É como se esse rebuscamento humorístico fosse a defesa do próprio autor perante a gravidade de seu material. Mas o autor não quer disfarçar a violência do que conta; e assim precisa evidenciar a ironia de um modo pesado e intencional, tão pesado e intencional quanto o tom que adota quando se dedica seriamente a seu esforço alegórico.

Duplo desconforto, portanto, e duplo desajuste num romance escrito com mais raiva do que imaginação, e com uma intenção de sutileza na qual nem mesmo Saramago parece acreditar. Efeito, talvez, de quem sente agudamente o horror de um mundo que se desumaniza; desconfiando mais do que nunca das possibilidades de que esse processo se reverta, o autor como que desiste de apostar em algo além da denúncia brutal; o grande artista de O Evangelho Segundo Jesus Cristo parece ter acreditado demais na própria parábola, e no método que utilizou para disfarçar essa crença. Seu último romance é como um grito de desespero; só que Saramago acha importante gritar o mais alto que possa, por saber que está diante de um público de surdos; e ao mesmo tempo não quer parecer desesperado demais, usando da ironia para reafirmar sua confiança de que ninguém é tão surdo a ponto de não perceber sua sutileza quando a usa, com a voz em falsete. Nessa confiança, há otimismo. Mas a sutileza em falsete é mais brutal do que sutil, porque o pessimismo a governa.

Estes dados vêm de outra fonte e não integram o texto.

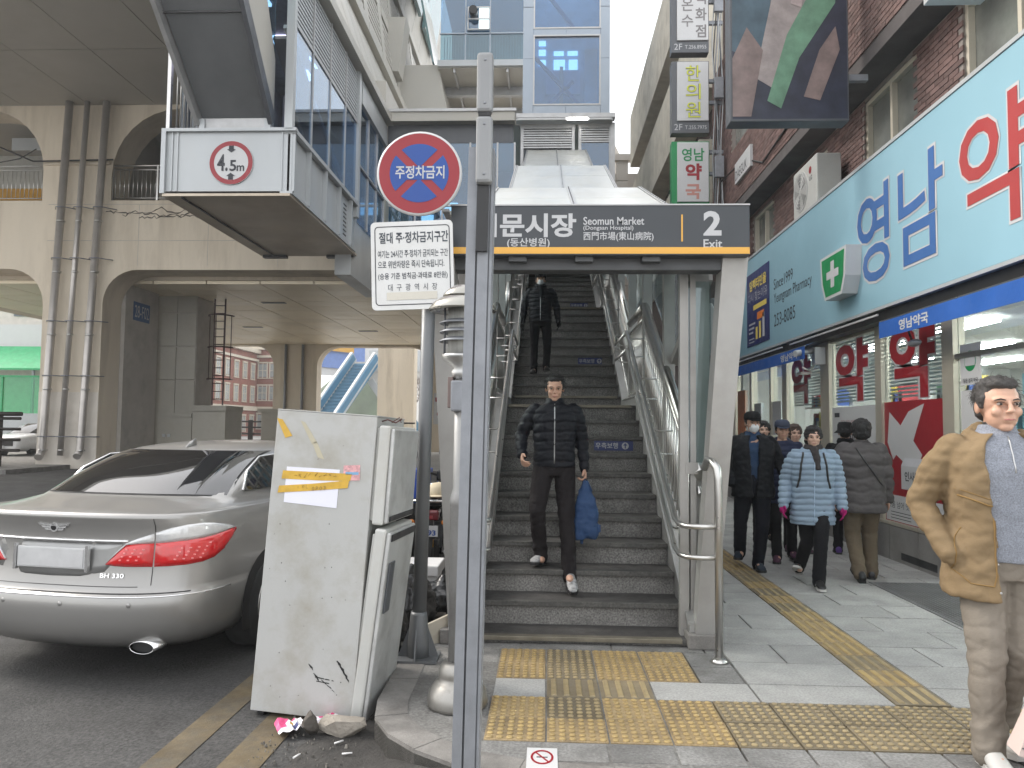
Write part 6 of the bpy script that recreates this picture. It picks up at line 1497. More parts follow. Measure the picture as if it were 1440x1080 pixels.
scribble(.13, 1.325, 9, .26, .028); scribble(.16, 1.262, 3, .07, .025); 
for k, ch in enumerate('0P03'):
    o = text(ch, M_pen, (.245+k*.022, -.0066, 1.262+k*.003), X_, Z_, .013, .022, None); me = o.data
    for v in me.vertices: v.co = (FM @ v.co)-base_of(fr)
    o.parent = fr
M_scr = mat('black_scrape', (.03, .03, .03), .7, var=.2)
for (x0, z0, x1, z1, n, w) in ((.385, .24, .46, .185, 6, .0025), (.30, .33, .36, .245, 5, .0018), (.355, .245, .46, .235, 14, .005), (.47, .345, .53, .26, 9, .005), (.36, .225, .42, .22, 8, .004)):
    for k in range(n):
        t = rnd.random(); x = x0+(x1-x0)*t; z = z0+(z1-z0)*t; l = rnd.uniform(.008, .03)
        flat([(x, z), (x+l, z+(z1-z0)/max(.02, abs(x1-x0))*l*.8), (x+l*.9, z+w+(z1-z0)*.2), (x+.002, z+w)], M_scr, 'scratch', -.0022)
for k in range(26): x, z = rnd.uniform(.03, .55), rnd.uniform(.1, 1.6); flat([(x, z), (x+rnd.uniform(.003, .007), z), (x+.003, z+rnd.uniform(.003, .008))], M_scr, 'chip_mark', -.0018)
wire = MB().tube([tuple(FM @ Vector(p)) for p in ((.58, .1, 1.675), (.62, .09, 1.69), (.66, .12, 1.675), (.70, .1, 1.70))], .004, 5).tube([tuple(FM @ Vector(p)) for p in ((.6, .25, 1.675), (.64, .27, 1.71), (.66, .24, 1.68))], .003, 5)
tag(wire.build('torn_wire', mat('wire_brown', (.09, .03, .02), .6)), 'torn brown wires lying on top of the old fridge', 'wire')

# ================================================================== square steel pole, nearest
sp = empty('square_pole', (-.25, 2.62, 0), 'tall grey square steel channel pole nearest the camera', 'pole')
def lz(z): return -.246+.018*(z-1.2)/1.3
def slant(x0, x1, y0, y1, z0, z1, name, m):
    return MB().hexa([(lz(z0)+x0, y0, z0), (lz(z0)+x1, y0, z0), (lz(z0)+x1, y1, z0), (lz(z0)+x0, y1, z0), (lz(z1)+x0, y0, z1), (lz(z1)+x1, y0, z1), (lz(z1)+x1, y1, z1), (lz(z1)+x0, y1, z1)]).build(name, m, sp)
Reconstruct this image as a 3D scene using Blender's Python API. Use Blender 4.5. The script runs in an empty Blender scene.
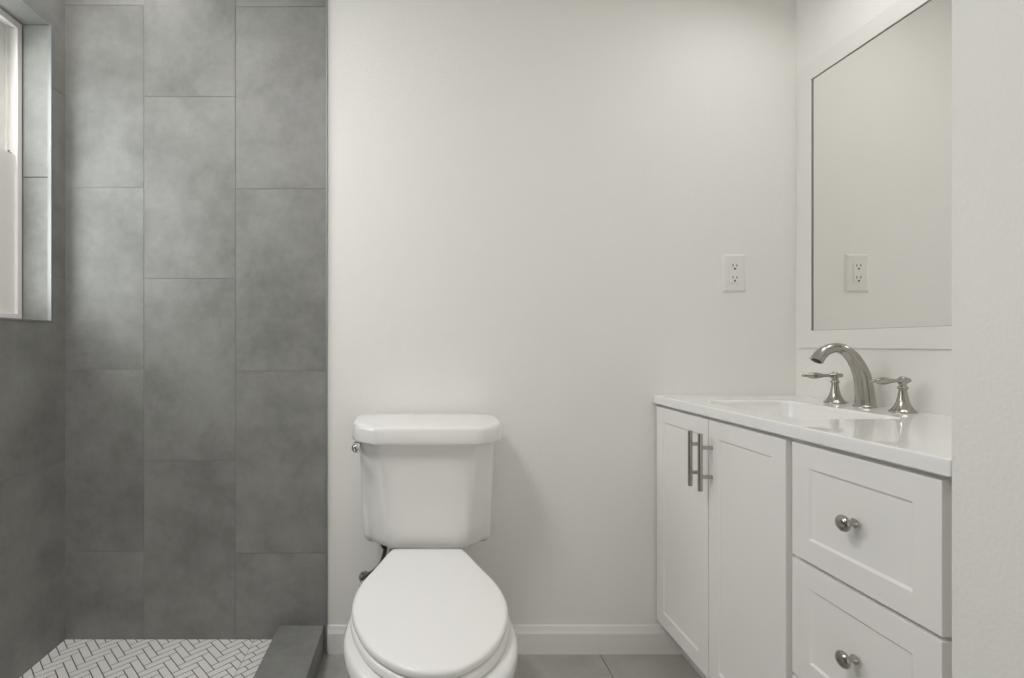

Claro que não estou defendendo o velho otimismo da esquerda como solução para problemas de ordem estética. Mas acho apenas que um bom escritor só pode escrever baseado num otimismo essencial: o de que não precisa esganiçar-se para ser entendido. Uma alegoria em falsete, como a de Ensaio sobre a Cegueira, não aponta para nada no horizonte literário.

Marcelo Coelho é articulista da Folha de S. Paulo.